If the strong right arm of Pte. Julius Devolder, of the 123rd Battalion, ever comes within smiting distance of the Germans only the death which they have meted out to others of his countrymen will stay its power. For the blood of a slaughtered Belgian household--his own kith and kin--cries out for vengeance, and his is the self-appointed task to exact an eye for every eye and a tooth for every tooth.
Of the former eleven members of his father's household only himself and one sister survive. The other nine--his aged parents themselves, three sisters and four brothers--were slain in the German invasion of his country. The father and mother and the three sisters, Mary, ?odel, and Augusta, died together in the one house at Langemarck, destroyed by a German shell. Two of the brothers, Arthur and Emmeul, soldiers, both died in a bayonet fight against their foes at Ypres. The other two, Gust and Frank, also soldiers, fell at Antwerp.
Word of these happenings came to Julius Devolder at Chicago in a letter from a Belgian cousin. Julius had left home twelve years before, a youth of 18, to make his way in the new world. He secured employment as a carpenter and rapidly advanced to the position of foreman. Five years ago he paid a return visit to the home of his childhood. It was the last time he ever saw it or the friends who lived there. Coming back to America, he followed his trade and lived with a married sister, Emma, in Chicago, until the outbreak of war. Then came his cousin's letter. The cousin is himself a soldier. At the battle of Langemarck his right arm was shot away as he crawled through the maelstrom of firre toward the French lines. At the same time and place his two parents also were killed in their home by shell fire.
Swearing an oath of vengeance against the slayers of his kin and countrymen, Julius Devolder, now a man of thirty, gave up his position, bade his sister good-bye, and came post haste to Canada to enlist, as the readiest and most effectual means of getting face to face with his enemies. Hence he is with the 123rd, the only Belgian serving with a Toronto Battalion, it is believed, and impatiently awaiting the day when his unit will go to the battle front.
Of his dead relatives he has not even a picture other than the pictures of memory.

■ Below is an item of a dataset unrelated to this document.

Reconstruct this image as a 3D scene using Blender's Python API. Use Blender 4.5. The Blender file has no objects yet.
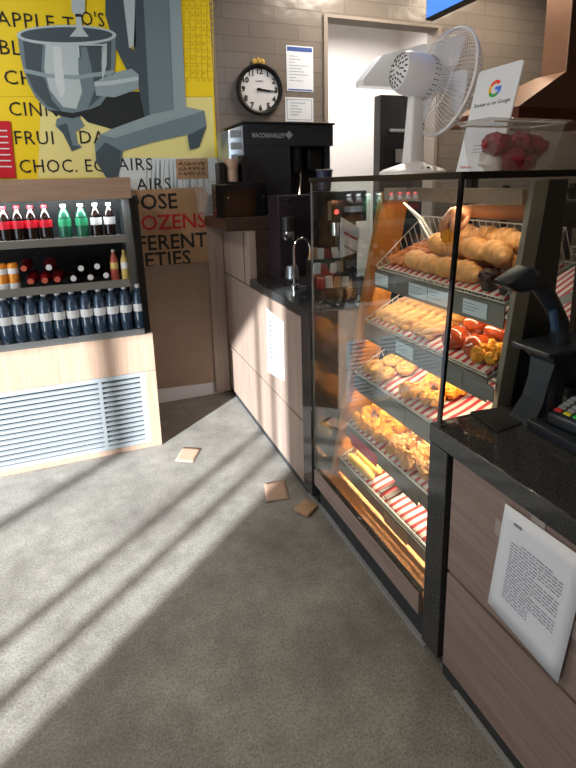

The only family group brought to America is in the possession of his sister, and it is so priceless now that they would scarcely dare trust it to the mails. At the request of his many friends here he had his own picture taken only a few days ago. It may some day be a treasured memento, too, for Pte. Devolder says that if only he can accomplish the purpose of his going, he will die content by the graves of his countrymen.
The original article included the spelling as Devolgar, however, the attestation uses Devolder.